**REQUIREMENTS:** What is the number of lines in the entries that include the word "continues"? Respond with the number only.

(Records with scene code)
______________________________
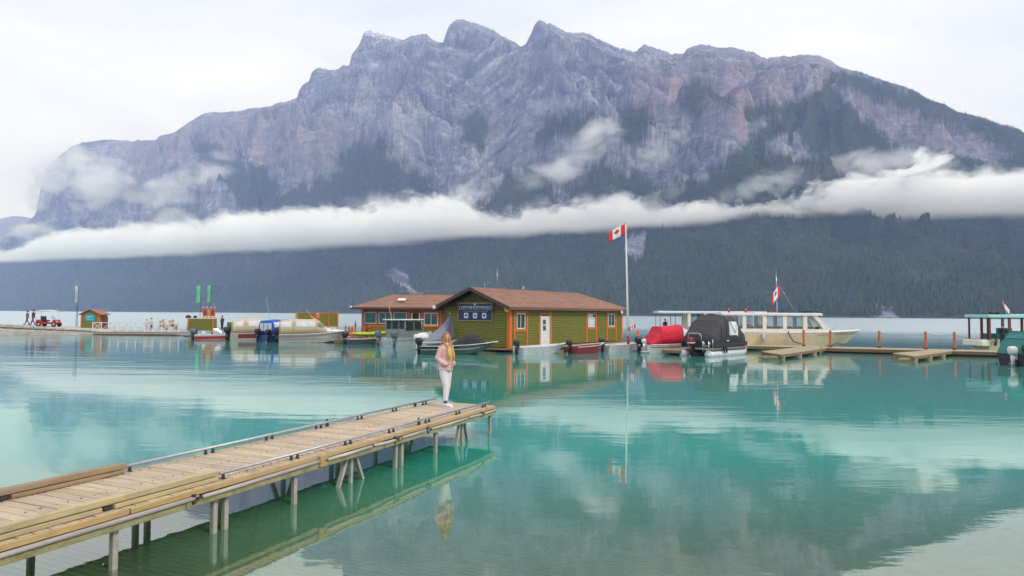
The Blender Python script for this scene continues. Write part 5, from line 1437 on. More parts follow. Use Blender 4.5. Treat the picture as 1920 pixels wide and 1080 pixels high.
for i in range(n):
    MB().box(((i+.5)*.16, WWd/2, .33+rnd.uniform(-.004, .004)), (.148, WWd, .04)).build('plank', WOODD, wk)
# walkway continues behind the tour boat to the left
MB().box((-3.2, WWd/2+.3, .22), (6.2, WWd, .2)).build('landing', WOODB, wk)
MB().box((-3.2, WWd/2+.3, .335), (6.2, WWd, .03)).build('landing_top', WOODD, wk)
finger1 = quad_dock('dock_finger', 'short dock finger of pale planks right of the charcoal pontoon boat', [W(1427, 659, .35), W(1465, 664.5, .35), W(1549, 652.5, .35), W(1506, 649.5, .35)], group='short dock fingers')
finger2 = quad_dock('dock_finger', 'short dock finger of pale planks jutting out near the far right posts', [W(1674, 662, .35), W(1714, 668, .35), W(1788, 657.5, .35), W(1759, 655, .35)], group='short dock fingers')
BRL = M('barrel_plastic', (.36, .27, .16, 1), .6, 0, .2, 3, dirt=.4)
def barrels(t, cor_fr, cor_br, fl_x, n=3):
    a = Vector((cor_fr.x, cor_fr.y, 0))-t.location; b2 = Vector((cor_br.x, cor_br.y, 0))-t.location
    for i in range(n):
        p = a.lerp(b2, .06+i*.34); w_ = Vector((-1, .0, 0))
        MB().tube([(p.x+.03, p.y+.05, .03), (p.x-.9, p.y+.25, .03)], .19, 12).build('float_barrel', BRL, t)
    MB().bar((a.x-1.3, a.y+.2, .10), (a.x-.15, a.y+.05, .10), .06, .10).build('end_board', WOODB, t)
barrels(finger1, W(1465, 664.5, .35), W(1549, 652.5, .35), 0)
barrels(finger2, W(1714, 668, .35), W(1788, 657.5, .35), 0)
quad_dock('dock_finger', 'small mossy dock between red canopy boat and charcoal pontoon boat', [W(1241, 655, .35), W(1277, 657, .35), W(1300, 651, .35), W(1262, 650, .35)], group='short dock fingers')
posts = []
for i, (px, top_, bot, lab) in enumerate(((1507, 619, 649, 'leftmost orange rail post, in front of the middle of the tour boat'), (1557, 621, 651, 'orange rail post in front of the pointed tour boat bow'),
        (1649, 623, 652.5, 'orange rail post just right of the tour boat bow, open water behind'), (1736, 624, 655, 'orange rail post behind the right hand dock finger'), (1790, 626, 656, 'last orange rail post before the turquoise roofed boat'))):
    p = W(px, bot, .35)
    t = thing('rail_post', lab, 'post', (p.x, p.y, 0), 0, 'orange rail posts on the walkway')
    m = MB(); m.box((0, 0, .35+.62), (.125, .125, 1.24)); m.build('post', M('weathered_orange', (.46, .12, .03, 1), .7, 0, .2, 4, dirt=.4), t, bevel=.012)
    m = MB(); m.box((0, 0, .35+.06), (.20, .20, .12)); m.build('foot', M('rusty_foot', (.16, .05, .03, 1), .8), t)
    m = MB(); m.box((0, 0, 1.60), (.145, .145, .03)); m.build('cap', ORANGE, t)
    posts.append(Vector((p.x, p.y, 1.45)))
ROPE = M('grey_rope', (.16, .14, .15, 1), .9)
end_ = D(1838, 641, 50); end_.z = 1.05
pr = [posts[1], posts[2], posts[3], posts[4], end_]
m = MB()
for a, b2 in zip(pr[:-1], pr[1:]):
    m.tube([a.lerp(b2, u/10)-Vector((0, 0, .12*4*(u/10)*(1-u/10))) for u in range(11)], .014, 5)
o = m.build('rope', ROPE); tag(o, 'thin sagging rope strung along the tops of the orange posts', 'rope')

# ================================================================== LEFT: SPIT, DOCK, KIOSK
# launching apron
cor = [(-60, 632), (0, 631), (60, 630.5), (120, 629.5), (180, 629), (247, 628.8)]
front = [W(px, py, -.15) for px, py in cor]
m = MB(); vs = []; 
tops = [(-60, 603, 1.35), (0, 606.5, 1.15), (60, 611.5, .90), (120, 616.5, .66), (180, 621, .42), (247, 627.6, .10)]
b = NB('pale_concrete_slab')
tc_ = b.n('ShaderNodeTexCoord').outputs['Object']
n1 = b.noise(tc_, .9, 6, .65); n2 = b.noise(b.mapping(tc_, (1, 1, 5)), 1.4, 5, .7)
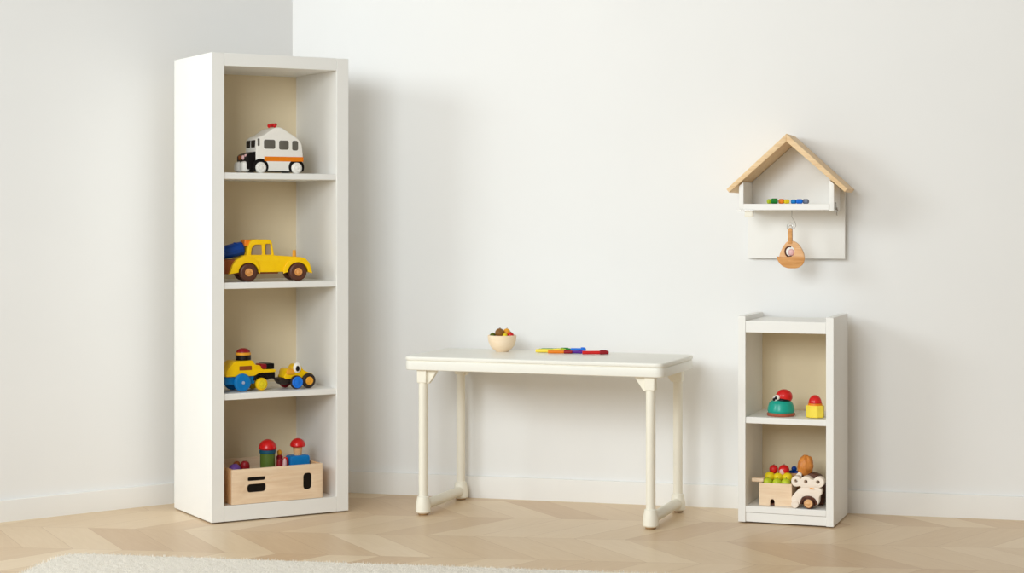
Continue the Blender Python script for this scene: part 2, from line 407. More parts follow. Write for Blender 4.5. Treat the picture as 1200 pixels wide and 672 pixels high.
# ------------------------------------------------------------------ house shelf on the wall
hz = 0.822
hs = thing('house_shelf', 'white house-shaped wall shelf with pale wood pitched roof above the small cabinet', 'shelf', HS(0, 0, hz), HS.a)
ax, az, ex, slope = .1535, 1.219-hz, .190, .916
tv = .0245                                    # vertical thickness of the roof boards
def roof_in(x): return az-tv-abs(x-ax)*slope
link('back_board', prism([(0, 0), (.315, 0), (.315, roof_in(.315)), (ax, roof_in(ax)), (0, roof_in(0))], -.012, 0, .0015), 'white', hs)
for s in (-1, 1):
    p = [(ax, az), (ax+s*ex, az-ex*slope), (ax+s*(ex-.008), az-ex*slope-.0105), (ax, az-tv)]
    link('roof_board', prism(p, -.198, -.0005, .0012), 'roofwood', hs)
zs0, zs1 = .978-hz, .9985-hz
for x0, x1 in ((.0015, .016), (.286, .3005)):
    w = prism([(x0, zs0-.002), (x1, zs0-.002), (x1, roof_in(x1)-.0005), (x0, roof_in(x0)-.0005)], -.185, -.012, .001)
    o = link('side_wall', w, 'white', hs)
link('shelf_board', box(new(), .016, .286, -.187, -.012, zs0, zs1, .002), 'white', hs)
link('cleat', box(new(), .018, .044, -.178, -.160, zs0-.021, zs0, .002), 'cream', hs)
link('rail_wire', tube(new(), [(-.002, -.192, zs0+.0005), (.02, -.1915, zs0+.0005), (.05, -.1905, zs0+.0003)], .0013), 'metal', hs)
bmk = tube(new(), [(.303, -.165, zs1+.004), (.303, -.165, zs0+.002), (.303, -.15, zs0-.004), (.303, -.13, zs0-.002)], .0022)
tube(bmk, [(.303, -.125+.011*math.cos(a), zs0-.004+.012*math.sin(a)) for a in [i*.45 for i in range(12)]], .0018)
link('hook_bracket', bmk, 'metal', hs)

# wire ring hanging on the shelf and the wooden toy hanging on the wire
hx, hy = .1625, -.140
hk = thing('wire_hook', 'thin pear-shaped wire hook hanging under the house shelf', 'hook', HS(hx, hy, .978), HS.a)
pts = [(0, 0, 0), (0, 0, -.020), (.003, 0, -.026), (.011, 0, -.040), (.013, 0, -.049), (.009, 0, -.057), (.002, 0, -.058)]
link('hook_wire', tube(new(), pts, .0011), 'metal', hk)
link('split_ring', tube(new(), [(-.006+.009*math.cos(i*math.pi/10), .003*math.sin(i*math.pi/10), -.052+.013*math.sin(i*math.pi/10)) for i in range(20)], .0010, 8, True), 'metal', hk)
hp = thing('hanging_toy', 'rounded wooden ornament with a keyhole cut-out hanging from the wire hook', 'ornament', HS(hx-.002, hy, .978-.185), HS.a)
out = rnd([(-.012, .088), (.010, .088), (.026, .076), (.038, .056), (.044, .034), (.038, .016), (.018, .004), (-.018, .004), (-.036, .016), (-.038, .040), (-.028, .066)], .016)
hole = [(-.003+.0165*math.cos(a), .053+.018*math.sin(a)) for a in [R(65+i*12) for i in range(22)]] + [(.006+.009*math.cos(a), .046+.010*math.sin(a)) for a in [R(-40-i*22) for i in range(2)]] + [(-.001, .047), (-.004, .058)]
hole = circ(-.004, .054, .0155, .0175, 26)
link('disc_body', prism([out, hole], -.007, .007, .002), 'honeylight', hp)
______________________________
**EXERCISE SOLUTION:** 2